--- start ---

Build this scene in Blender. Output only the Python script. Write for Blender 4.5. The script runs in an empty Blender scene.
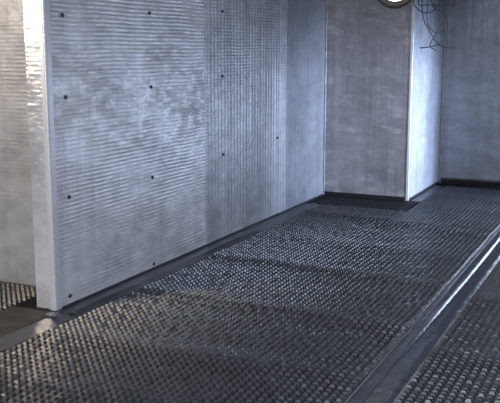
import bpy, bmesh, math, random
import numpy as np
from mathutils import Vector, Matrix
random.seed(4)
rng = np.random.default_rng(4)
S = bpy.context.scene
C = S.collection

# ------------------------------------------------------------------ helpers
def link(name, bm, mat, parent=None, smooth=False, loc=None):
    me = bpy.data.meshes.new(name)
    bmesh.ops.recalc_face_normals(bm, faces=bm.faces)
    bm.to_mesh(me); bm.free()
    if smooth:
        for p in me.polygons: p.use_smooth = True
    me.materials.append(mat)
    o = bpy.data.objects.new(name, me); C.objects.link(o)
    if loc: o.location = loc
    if parent: o.parent = parent
    return o
def tag(o, label=None, cat=None, group=None, kind=None):
    if label: o['label'] = label
    if cat: o['category'] = cat
    if group: o['group'] = group
    if kind: o['kind'] = kind
    return o
def empty(name, loc):
    o = bpy.data.objects.new(name, None); C.objects.link(o); o.location = loc
    o.empty_display_size = .1
    return o
def box(bm, x0, x1, y0, y1, z0, z1, bev=0.0):
    r = bmesh.ops.create_cube(bm, size=1.0)
    for v in r['verts']:
        v.co = Vector(((x0+x1)/2 + v.co.x*(x1-x0), (y0+y1)/2 + v.co.y*(y1-y0), (z0+z1)/2 + v.co.z*(z1-z0)))
    if bev:
        es = list({e for v in r['verts'] for e in v.link_edges})
        bmesh.ops.bevel(bm, geom=es, offset=bev, segments=3, profile=.5, affect='EDGES')
    return bm
def B(*a, **k): return box(bmesh.new(), *a, **k)
def lathe(prof, n=40):
    """profile [(r, z)] turned about Z"""
    bm = bmesh.new(); rings = []
    for r, z in prof:
        if r < 1e-6: rings.append([bm.verts.new((0, 0, z))])
        else: rings.append([bm.verts.new((r*math.cos(2*math.pi*i/n), r*math.sin(2*math.pi*i/n), z)) for i in range(n)])
    for a, b in zip(rings[:-1], rings[1:]):
        for i in range(n):
            j = (i+1) % n
            if len(a) == 1 and len(b) == 1: continue
            if len(a) == 1: bm.faces.new((a[0], b[i], b[j]))
            elif len(b) == 1: bm.faces.new((a[i], a[j], b[0]))
            else: bm.faces.new((a[i], a[j], b[j], b[i]))
    return bm
def tube(pts, r, n=8, sub=6, bm=None):
    bm = bm or bmesh.new()
    P = [Vector(p) for p in pts]
    out = []
    for i in range(len(P)-1):
        p0, p1, p2, p3 = P[max(i-1, 0)], P[i], P[i+1], P[min(i+2, len(P)-1)]
        for k in range(sub):
            t = k/sub
            out.append(.5*((2*p1) + (p2-p0)*t + (2*p0-5*p1+4*p2-p3)*t*t + (3*p1-p0-3*p2+p3)*t**3))
    out.append(P[-1])
    rings = []
    for i, p in enumerate(out):
        d = (out[min(i+1, len(out)-1)] - out[max(i-1, 0)]).normalized()
        a = d.cross(Vector((0.3, .2, 1)).normalized())
        if a.length < .05: a = d.cross(Vector((1, 0, 0)))
        a.normalize(); b = d.cross(a)
        rings.append([bm.verts.new(p + r*(a*math.cos(2*math.pi*k/n) + b*math.sin(2*math.pi*k/n))) for k in range(n)])
    for A, Bq in zip(rings[:-1], rings[1:]):
        for k in range(n): bm.faces.new((A[k], A[(k+1) % n], Bq[(k+1) % n], Bq[k]))
    bm.faces.new(rings[0]); bm.faces.new(rings[-1])
    return bm

# ------------------------------------------------------------------ materials
def nmat(name):
    m = bpy.data.materials.new(name); m.use_nodes = True
    nt = m.node_tree; b = nt.nodes['Principled BSDF']
    return m, nt, b
def plain(name, col, rough=.5, metal=0., noise=0., nscale=20, spec=.5, bump=0.):
    m, nt, b = nmat(name)
    b.inputs['Roughness'].default_value = rough; b.inputs['Metallic'].default_value = metal
    b.inputs['Specular IOR Level'].default_value = spec
    tc = nt.nodes.new('ShaderNodeTexCoord'); n = nt.nodes.new('ShaderNodeTexNoise')
    n.inputs['Scale'].default_value = nscale; n.inputs['Detail'].default_value = 6
    nt.links.new(tc.outputs['Object'], n.inputs['Vector'])
    r = nt.nodes.new('ShaderNodeMapRange'); r.inputs['From Min'].default_value = .3; r.inputs['From Max'].default_value = .7
    r.inputs['To Min'].default_value = 1-noise; r.inputs['To Max'].default_value = 1+noise
    nt.links.new(n.outputs['Fac'], r.inputs['Value'])
    mx = nt.nodes.new('ShaderNodeVectorMath'); mx.operation = 'SCALE'
    mx.inputs[0].default_value = col; nt.links.new(r.outputs['Result'], mx.inputs['Scale'])
    nt.links.new(mx.outputs['Vector'], b.inputs['Base Color'])
    if bump:
        bp = nt.nodes.new('ShaderNodeBump'); bp.inputs['Strength'].default_value = 1; bp.inputs['Distance'].default_value = bump
        nt.links.new(n.outputs['Fac'], bp.inputs['Height']); nt.links.new(bp.outputs['Normal'], b.inputs['Normal'])
    return m
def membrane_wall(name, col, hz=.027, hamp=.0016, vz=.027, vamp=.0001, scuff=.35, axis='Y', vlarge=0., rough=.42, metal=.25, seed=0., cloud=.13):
    """ribbed pale sheet: horizontal ribs down the height, finer vertical ribs along 'axis', milky scuffs"""
    m, nt, b = nmat(name)
    N = nt.nodes.new; L = nt.links.new
    tc = N('ShaderNodeTexCoord'); sp = N('ShaderNodeSeparateXYZ'); L(tc.outputs['Object'], sp.inputs[0])
    off = N('ShaderNodeVectorMath'); off.operation = 'ADD'; off.inputs[1].default_value = (seed, seed*1.7, seed*.6)
    L(tc.outputs['Object'], off.inputs[0])
    def math_(op, a, bb=None):
        q = N('ShaderNodeMath'); q.operation = op
        for i, v in enumerate((a, bb)):
            if v is None: continue
            if isinstance(v, (int, float)): q.inputs[i].default_value = v
            else: L(v, q.inputs[i])
        return q.outputs[0]
    def noise(sc, stretch=(1, 1, 1), det=4):
        mp = N('ShaderNodeMapping'); mp.inputs['Scale'].default_value = stretch; L(off.outputs[0], mp.inputs['Vector'])
        q = N('ShaderNodeTexNoise'); q.inputs['Scale'].default_value = sc; q.inputs['Detail'].default_value = det
        L(mp.outputs[0], q.inputs['Vector']); return q.outputs['Fac']
    def rng_(v, a, bb, c, d):
        q = N('ShaderNodeMapRange'); L(v, q.inputs['Value'])
        for nme, x in zip(('From Min', 'From Max', 'To Min', 'To Max'), (a, bb, c, d)): q.inputs[nme].default_value = x
        return q.outputs['Result']
    wob = noise(2.2, (1, 1, 1), 2)
    zz = math_('ADD', sp.outputs['Z'], math_('MULTIPLY', wob, .02))
    hs = math_('SINE', math_('MULTIPLY', zz, 2*math.pi/hz))
    along = sp.outputs[axis]
    vs = math_('SINE', math_('MULTIPLY', math_('ADD', along, math_('MULTIPLY', wob, .01)), 2*math.pi/vz))
    hmask = math_('MULTIPLY', rng_(noise(1.6, (1, 1, 2.5), 3), .40, .60, .25, 1), rng_(noise(9, (1, 1, 2.5), 3), .38, .62, .3, 1.3))
    hmask = math_('MULTIPLY', hmask, rng_(sp.outputs['Z'], .5, 1.3, .3, 1.1))
    h = math_('MULTIPLY', math_('MULTIPLY', hs, hamp), hmask)
    h = math_('ADD', h, math_('MULTIPLY', vs, vamp))
    # vertical creases of the hanging sheet
    cr = noise(9, (1, 1, .05), 3)
    h = math_('ADD', h, math_('MULTIPLY', cr, .006+vlarge))
    # soft dents
    dn = noise(3.0, (1, 1, 1.6), 3)
    h = math_('ADD', h, math_('MULTIPLY', dn, .012))
    bp = N('ShaderNodeBump'); bp.inputs['Strength'].default_value = 1; bp.inputs['Distance'].default_value = 1
    L(h, bp.inputs['Height']); L(bp.outputs['Normal'], b.inputs['Normal'])
    # colour: base, milky wisps, rib tops paler and troughs darker
    st = (1, 1, 2.4)
    w = rng_(noise(4.5, st, 6), .54, .74, 0, 1)
    w2 = rng_(noise(22, (1, 1, 3.), 4), .45, .7, .15, 1)
    wisp = math_('MULTIPLY', math_('MULTIPLY', w, w2), scuff)
    rib = math_('MULTIPLY', rng_(hs, -1, 1, -60*hamp, 60*hamp), hmask)
    crc = rng_(cr, .3, .7, -.10, .10)
    f = math_('ADD', math_('ADD', wisp, rib), crc)
    f = math_('ADD', f, rng_(noise(1.7, (1, 1, 1), 4), .35, .65, -cloud, cloud))
    f = math_('ADD', f, rng_(noise(6.5, (1, 1, 1.8), 5), .35, .65, -cloud*.8, cloud*.8))
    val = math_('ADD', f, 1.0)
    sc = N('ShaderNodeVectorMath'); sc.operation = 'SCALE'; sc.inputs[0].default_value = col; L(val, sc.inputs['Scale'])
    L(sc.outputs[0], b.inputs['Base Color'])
    b.inputs['Roughness'].default_value = rough; b.inputs['Metallic'].default_value = metal
    L(rng_(w2, 0, 1, rough-.06, rough+.1), b.inputs['Roughness'])
    return m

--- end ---

▶ **DIRECTIONS**
State the count of lines above containing the string "hamp", and add nothing to it.

▶ **EXERCISE OUTPUT**
3